* Short exercise *
Render the following material again verbatim, leaving nothing out.

* Records for processing *
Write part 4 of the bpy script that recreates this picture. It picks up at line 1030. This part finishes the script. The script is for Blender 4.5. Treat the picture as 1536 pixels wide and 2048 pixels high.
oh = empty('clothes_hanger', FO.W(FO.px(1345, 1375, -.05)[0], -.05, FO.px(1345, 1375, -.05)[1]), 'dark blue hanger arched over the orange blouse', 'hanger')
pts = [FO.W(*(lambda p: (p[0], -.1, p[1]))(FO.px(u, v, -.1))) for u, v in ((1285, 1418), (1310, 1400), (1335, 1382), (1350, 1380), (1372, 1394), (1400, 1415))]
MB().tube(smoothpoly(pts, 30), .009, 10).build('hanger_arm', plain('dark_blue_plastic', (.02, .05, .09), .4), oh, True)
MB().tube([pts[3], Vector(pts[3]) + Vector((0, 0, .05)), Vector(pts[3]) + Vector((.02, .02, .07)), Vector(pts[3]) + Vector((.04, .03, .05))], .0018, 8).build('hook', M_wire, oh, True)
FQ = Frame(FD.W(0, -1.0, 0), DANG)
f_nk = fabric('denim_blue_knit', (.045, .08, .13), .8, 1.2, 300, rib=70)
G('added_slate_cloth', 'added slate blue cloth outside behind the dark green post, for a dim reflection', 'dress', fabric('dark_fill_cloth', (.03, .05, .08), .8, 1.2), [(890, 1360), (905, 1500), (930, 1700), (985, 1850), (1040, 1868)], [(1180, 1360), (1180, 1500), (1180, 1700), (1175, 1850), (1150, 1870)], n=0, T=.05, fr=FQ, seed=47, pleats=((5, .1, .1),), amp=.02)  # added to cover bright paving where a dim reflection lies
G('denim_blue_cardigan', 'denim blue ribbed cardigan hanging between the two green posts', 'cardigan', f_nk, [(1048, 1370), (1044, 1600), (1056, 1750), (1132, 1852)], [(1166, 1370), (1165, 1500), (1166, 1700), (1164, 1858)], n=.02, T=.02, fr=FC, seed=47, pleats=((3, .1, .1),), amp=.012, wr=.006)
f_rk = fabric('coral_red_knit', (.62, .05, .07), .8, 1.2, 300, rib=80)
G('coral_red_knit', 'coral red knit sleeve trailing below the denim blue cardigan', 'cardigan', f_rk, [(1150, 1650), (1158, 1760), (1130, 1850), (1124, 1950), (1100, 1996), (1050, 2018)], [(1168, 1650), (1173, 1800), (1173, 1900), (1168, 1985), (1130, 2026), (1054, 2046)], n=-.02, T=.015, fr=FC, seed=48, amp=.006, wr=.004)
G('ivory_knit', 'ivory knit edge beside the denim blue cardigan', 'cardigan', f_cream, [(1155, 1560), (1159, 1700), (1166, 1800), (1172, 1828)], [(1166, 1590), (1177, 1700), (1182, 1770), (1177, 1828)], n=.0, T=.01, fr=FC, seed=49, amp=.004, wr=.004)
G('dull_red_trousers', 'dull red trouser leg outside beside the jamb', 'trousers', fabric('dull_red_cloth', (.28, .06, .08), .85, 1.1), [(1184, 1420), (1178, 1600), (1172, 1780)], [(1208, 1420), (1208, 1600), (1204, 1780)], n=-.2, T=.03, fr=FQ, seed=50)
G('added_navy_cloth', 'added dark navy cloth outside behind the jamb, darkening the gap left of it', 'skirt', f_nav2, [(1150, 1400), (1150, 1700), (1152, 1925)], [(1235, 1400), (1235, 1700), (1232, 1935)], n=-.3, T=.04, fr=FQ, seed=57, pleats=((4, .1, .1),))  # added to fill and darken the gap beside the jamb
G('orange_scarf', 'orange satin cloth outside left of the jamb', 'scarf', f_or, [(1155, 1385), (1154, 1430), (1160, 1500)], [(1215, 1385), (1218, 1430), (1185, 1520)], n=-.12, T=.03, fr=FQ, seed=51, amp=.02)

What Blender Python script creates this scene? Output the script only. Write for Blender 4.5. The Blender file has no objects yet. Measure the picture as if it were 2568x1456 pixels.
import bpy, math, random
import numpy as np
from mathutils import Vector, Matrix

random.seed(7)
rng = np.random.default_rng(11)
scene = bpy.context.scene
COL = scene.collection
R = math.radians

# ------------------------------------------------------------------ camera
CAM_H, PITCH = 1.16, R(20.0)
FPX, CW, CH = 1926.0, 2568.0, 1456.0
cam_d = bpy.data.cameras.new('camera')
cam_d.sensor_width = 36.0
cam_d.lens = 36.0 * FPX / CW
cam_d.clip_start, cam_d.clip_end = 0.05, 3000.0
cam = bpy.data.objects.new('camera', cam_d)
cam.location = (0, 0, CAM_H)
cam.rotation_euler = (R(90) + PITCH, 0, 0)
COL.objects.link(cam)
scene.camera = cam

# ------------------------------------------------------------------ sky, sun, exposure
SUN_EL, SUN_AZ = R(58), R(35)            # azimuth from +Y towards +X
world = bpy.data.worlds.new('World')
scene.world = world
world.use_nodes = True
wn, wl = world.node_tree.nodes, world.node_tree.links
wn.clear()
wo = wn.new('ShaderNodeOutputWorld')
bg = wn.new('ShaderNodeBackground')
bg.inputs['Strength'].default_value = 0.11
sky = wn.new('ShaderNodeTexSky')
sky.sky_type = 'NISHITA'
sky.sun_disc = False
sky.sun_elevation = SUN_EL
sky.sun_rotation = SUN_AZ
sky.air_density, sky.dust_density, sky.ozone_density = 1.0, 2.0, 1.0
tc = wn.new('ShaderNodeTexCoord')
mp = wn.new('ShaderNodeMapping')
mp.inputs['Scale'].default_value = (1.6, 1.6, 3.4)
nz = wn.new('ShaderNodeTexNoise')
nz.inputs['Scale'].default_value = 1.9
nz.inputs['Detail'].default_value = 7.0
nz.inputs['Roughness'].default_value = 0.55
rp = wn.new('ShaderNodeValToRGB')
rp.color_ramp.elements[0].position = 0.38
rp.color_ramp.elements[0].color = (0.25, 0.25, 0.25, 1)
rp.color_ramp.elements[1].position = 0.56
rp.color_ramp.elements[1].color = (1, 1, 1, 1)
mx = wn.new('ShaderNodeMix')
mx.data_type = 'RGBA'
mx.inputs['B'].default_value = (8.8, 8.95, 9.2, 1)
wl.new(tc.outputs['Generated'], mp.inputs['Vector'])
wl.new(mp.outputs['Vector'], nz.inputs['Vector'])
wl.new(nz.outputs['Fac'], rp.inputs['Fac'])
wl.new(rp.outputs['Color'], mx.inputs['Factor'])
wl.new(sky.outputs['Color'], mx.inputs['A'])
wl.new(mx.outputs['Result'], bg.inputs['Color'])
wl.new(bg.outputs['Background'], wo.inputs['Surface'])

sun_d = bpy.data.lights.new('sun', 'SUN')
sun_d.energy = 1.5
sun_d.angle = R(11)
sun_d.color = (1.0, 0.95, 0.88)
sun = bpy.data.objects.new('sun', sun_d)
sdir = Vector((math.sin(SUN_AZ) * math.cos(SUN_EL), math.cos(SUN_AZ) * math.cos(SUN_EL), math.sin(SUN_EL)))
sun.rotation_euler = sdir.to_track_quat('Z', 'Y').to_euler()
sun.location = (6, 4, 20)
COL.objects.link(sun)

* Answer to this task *
Write part 4 of the bpy script that recreates this picture. It picks up at line 1030. This part finishes the script. The script is for Blender 4.5. Treat the picture as 1536 pixels wide and 2048 pixels high.
oh = empty('clothes_hanger', FO.W(FO.px(1345, 1375, -.05)[0], -.05, FO.px(1345, 1375, -.05)[1]), 'dark blue hanger arched over the orange blouse', 'hanger')
pts = [FO.W(*(lambda p: (p[0], -.1, p[1]))(FO.px(u, v, -.1))) for u, v in ((1285, 1418), (1310, 1400), (1335, 1382), (1350, 1380), (1372, 1394), (1400, 1415))]
MB().tube(smoothpoly(pts, 30), .009, 10).build('hanger_arm', plain('dark_blue_plastic', (.02, .05, .09), .4), oh, True)
MB().tube([pts[3], Vector(pts[3]) + Vector((0, 0, .05)), Vector(pts[3]) + Vector((.02, .02, .07)), Vector(pts[3]) + Vector((.04, .03, .05))], .0018, 8).build('hook', M_wire, oh, True)
FQ = Frame(FD.W(0, -1.0, 0), DANG)
f_nk = fabric('denim_blue_knit', (.045, .08, .13), .8, 1.2, 300, rib=70)
G('added_slate_cloth', 'added slate blue cloth outside behind the dark green post, for a dim reflection', 'dress', fabric('dark_fill_cloth', (.03, .05, .08), .8, 1.2), [(890, 1360), (905, 1500), (930, 1700), (985, 1850), (1040, 1868)], [(1180, 1360), (1180, 1500), (1180, 1700), (1175, 1850), (1150, 1870)], n=0, T=.05, fr=FQ, seed=47, pleats=((5, .1, .1),), amp=.02)  # added to cover bright paving where a dim reflection lies
G('denim_blue_cardigan', 'denim blue ribbed cardigan hanging between the two green posts', 'cardigan', f_nk, [(1048, 1370), (1044, 1600), (1056, 1750), (1132, 1852)], [(1166, 1370), (1165, 1500), (1166, 1700), (1164, 1858)], n=.02, T=.02, fr=FC, seed=47, pleats=((3, .1, .1),), amp=.012, wr=.006)
f_rk = fabric('coral_red_knit', (.62, .05, .07), .8, 1.2, 300, rib=80)
G('coral_red_knit', 'coral red knit sleeve trailing below the denim blue cardigan', 'cardigan', f_rk, [(1150, 1650), (1158, 1760), (1130, 1850), (1124, 1950), (1100, 1996), (1050, 2018)], [(1168, 1650), (1173, 1800), (1173, 1900), (1168, 1985), (1130, 2026), (1054, 2046)], n=-.02, T=.015, fr=FC, seed=48, amp=.006, wr=.004)
G('ivory_knit', 'ivory knit edge beside the denim blue cardigan', 'cardigan', f_cream, [(1155, 1560), (1159, 1700), (1166, 1800), (1172, 1828)], [(1166, 1590), (1177, 1700), (1182, 1770), (1177, 1828)], n=.0, T=.01, fr=FC, seed=49, amp=.004, wr=.004)
G('dull_red_trousers', 'dull red trouser leg outside beside the jamb', 'trousers', fabric('dull_red_cloth', (.28, .06, .08), .85, 1.1), [(1184, 1420), (1178, 1600), (1172, 1780)], [(1208, 1420), (1208, 1600), (1204, 1780)], n=-.2, T=.03, fr=FQ, seed=50)
G('added_navy_cloth', 'added dark navy cloth outside behind the jamb, darkening the gap left of it', 'skirt', f_nav2, [(1150, 1400), (1150, 1700), (1152, 1925)], [(1235, 1400), (1235, 1700), (1232, 1935)], n=-.3, T=.04, fr=FQ, seed=57, pleats=((4, .1, .1),))  # added to fill and darken the gap beside the jamb
G('orange_scarf', 'orange satin cloth outside left of the jamb', 'scarf', f_or, [(1155, 1385), (1154, 1430), (1160, 1500)], [(1215, 1385), (1218, 1430), (1185, 1520)], n=-.12, T=.03, fr=FQ, seed=51, amp=.02)

What Blender Python script creates this scene? Output the script only. Write for Blender 4.5. The Blender file has no objects yet. Measure the picture as if it were 2568x1456 pixels.
import bpy, math, random
import numpy as np
from mathutils import Vector, Matrix

random.seed(7)
rng = np.random.default_rng(11)
scene = bpy.context.scene
COL = scene.collection
R = math.radians

# ------------------------------------------------------------------ camera
CAM_H, PITCH = 1.16, R(20.0)
FPX, CW, CH = 1926.0, 2568.0, 1456.0
cam_d = bpy.data.cameras.new('camera')
cam_d.sensor_width = 36.0
cam_d.lens = 36.0 * FPX / CW
cam_d.clip_start, cam_d.clip_end = 0.05, 3000.0
cam = bpy.data.objects.new('camera', cam_d)
cam.location = (0, 0, CAM_H)
cam.rotation_euler = (R(90) + PITCH, 0, 0)
COL.objects.link(cam)
scene.camera = cam

# ------------------------------------------------------------------ sky, sun, exposure
SUN_EL, SUN_AZ = R(58), R(35)            # azimuth from +Y towards +X
world = bpy.data.worlds.new('World')
scene.world = world
world.use_nodes = True
wn, wl = world.node_tree.nodes, world.node_tree.links
wn.clear()
wo = wn.new('ShaderNodeOutputWorld')
bg = wn.new('ShaderNodeBackground')
bg.inputs['Strength'].default_value = 0.11
sky = wn.new('ShaderNodeTexSky')
sky.sky_type = 'NISHITA'
sky.sun_disc = False
sky.sun_elevation = SUN_EL
sky.sun_rotation = SUN_AZ
sky.air_density, sky.dust_density, sky.ozone_density = 1.0, 2.0, 1.0
tc = wn.new('ShaderNodeTexCoord')
mp = wn.new('ShaderNodeMapping')
mp.inputs['Scale'].default_value = (1.6, 1.6, 3.4)
nz = wn.new('ShaderNodeTexNoise')
nz.inputs['Scale'].default_value = 1.9
nz.inputs['Detail'].default_value = 7.0
nz.inputs['Roughness'].default_value = 0.55
rp = wn.new('ShaderNodeValToRGB')
rp.color_ramp.elements[0].position = 0.38
rp.color_ramp.elements[0].color = (0.25, 0.25, 0.25, 1)
rp.color_ramp.elements[1].position = 0.56
rp.color_ramp.elements[1].color = (1, 1, 1, 1)
mx = wn.new('ShaderNodeMix')
mx.data_type = 'RGBA'
mx.inputs['B'].default_value = (8.8, 8.95, 9.2, 1)
wl.new(tc.outputs['Generated'], mp.inputs['Vector'])
wl.new(mp.outputs['Vector'], nz.inputs['Vector'])
wl.new(nz.outputs['Fac'], rp.inputs['Fac'])
wl.new(rp.outputs['Color'], mx.inputs['Factor'])
wl.new(sky.outputs['Color'], mx.inputs['A'])
wl.new(mx.outputs['Result'], bg.inputs['Color'])
wl.new(bg.outputs['Background'], wo.inputs['Surface'])

sun_d = bpy.data.lights.new('sun', 'SUN')
sun_d.energy = 1.5
sun_d.angle = R(11)
sun_d.color = (1.0, 0.95, 0.88)
sun = bpy.data.objects.new('sun', sun_d)
sdir = Vector((math.sin(SUN_AZ) * math.cos(SUN_EL), math.cos(SUN_AZ) * math.cos(SUN_EL), math.sin(SUN_EL)))
sun.rotation_euler = sdir.to_track_quat('Z', 'Y').to_euler()
sun.location = (6, 4, 20)
COL.objects.link(sun)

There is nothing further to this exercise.